G’town set for great fest

The National Arts Festival swings into a first big weekend of action with three sold out shows for Irish international comedian Dylan Moran.

There’s also heaps of jazz featuring Stirling High-schooled star drummer Kesivan Naidoo rolling up a storm together with an international crew of Swedes and Danes.

The 60th celebration of the Rhodes-based International Library of African Music (Ilam) sees Pondo music queen, Madosini Manqina, heading up a bill of spectacular traditional musicians and dancers at the Celebrating African Music concert today.

WATER WOES: Khaya Kondile and Mandisi Heshu rehearseperform during a dress rehearsal for Rob Murray’s production ‘Waterline’, in Grahamstownon 1 July 2015, at the National Arts Festival. Murray’s new mask work takes a satirical look at Grahamstown’s water crisis  Picture:  CUEPIX
WATER WOES: Khaya Kondile and Mandisi Heshu during a dress rehearsal for Rob Murray’s production ‘Waterline’, in Grahamstownon 1 July 2015, at the National Arts Festival. Murray’s new mask work takes a satirical look at Grahamstown’s water crisis Picture: CUEPIX

Living legend, satirist Pieter Dirk-Uys today performs his world premier of African Times, which is a political family drama set in a future South Africa where the Chinese are “involved” with a Cabinet minister taking an Oriental wife.

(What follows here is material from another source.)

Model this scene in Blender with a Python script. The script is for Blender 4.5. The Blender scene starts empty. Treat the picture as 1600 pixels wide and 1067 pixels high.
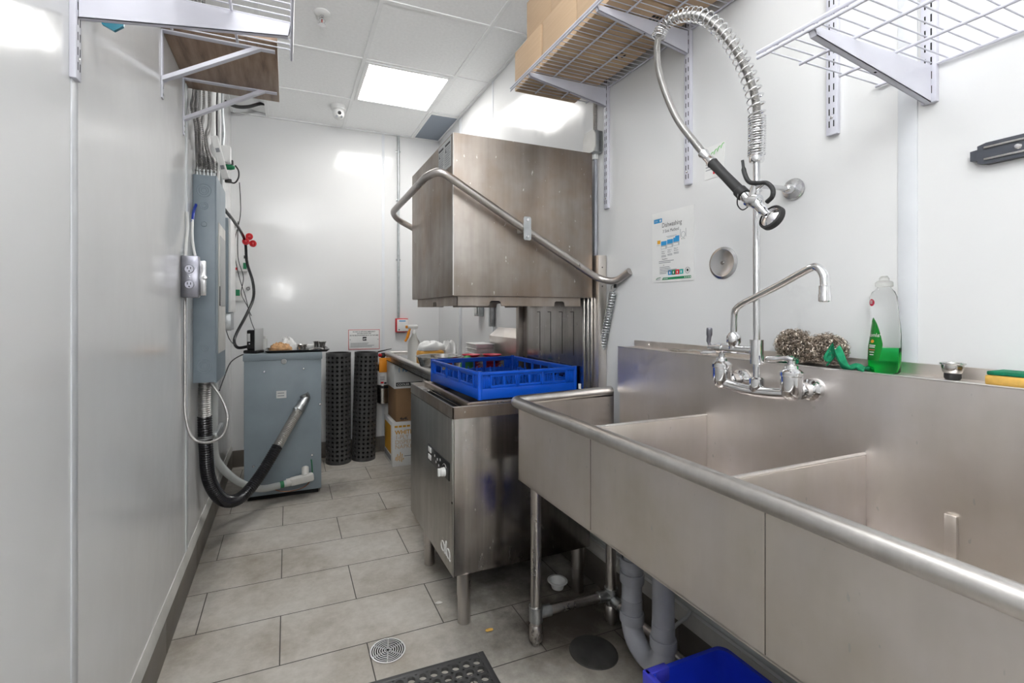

Uys also takes a few swipes at Nkandla.

Load-shedding has been minimal with festival chief executive Tony Lankester saying the groundwork had been laid for an immediate response to any glitches.

In an exclusive interview with Saturday Dispatch, Lankester said he had tried for years to get Moran on the bill, and having the Black Books TV star’s first SA tour performance held at the festival had attracted over 1000 brand new festinos.

“His shows sold out faster than any other show since I have been at festival. We will break even but everyone who comes to see him will buy tickets to other shows; the knock-on effect for the festival will be felt,” he said.

Lankester said a group of 27 young performers “aged from seven upwards” from Lavender Hill Primary in Cape Town had been defrauded of accommodation.

“They booked through someone we do not know. Paid their R17000 and arrived to find an empty plot of grass. They spent the night at the Monument and we have found them dormitory accommodation which we will be paying for.”

Lankester said it was too early to determine the character or “mojo” of the 41st festival but everything was in place and the programme was strong.

“But it will find its groove. South Africa is in a funny place. South Africa is a bit depressed and sad and this festival is where it comes to a head. It’s where artists and audiences come to blow off a bit of steam. It is a bit of an escape valve.”

While a lot of accommodation was booked, he said there was still room “if you scratch under the surface”.

The festival covers 25 genres of art on a pre-booked Main programme and a free-for-all sink-or-swim Fringe. There are also a number of adjacent festivals on the go, Wordfest, Think!Fest and Spiritfest.

The Eastern Cape and national government have made the festival their home, with Premier Phumulo Masualle hosting a cheering opening crowd.

The provincial government, through MEC Pemmy Majodina’s sport, recreation, arts and culture department, has enabled the festival to be accessed by thousands of Eastern Cape people at the festival

The weather is set to be mild with some cloud.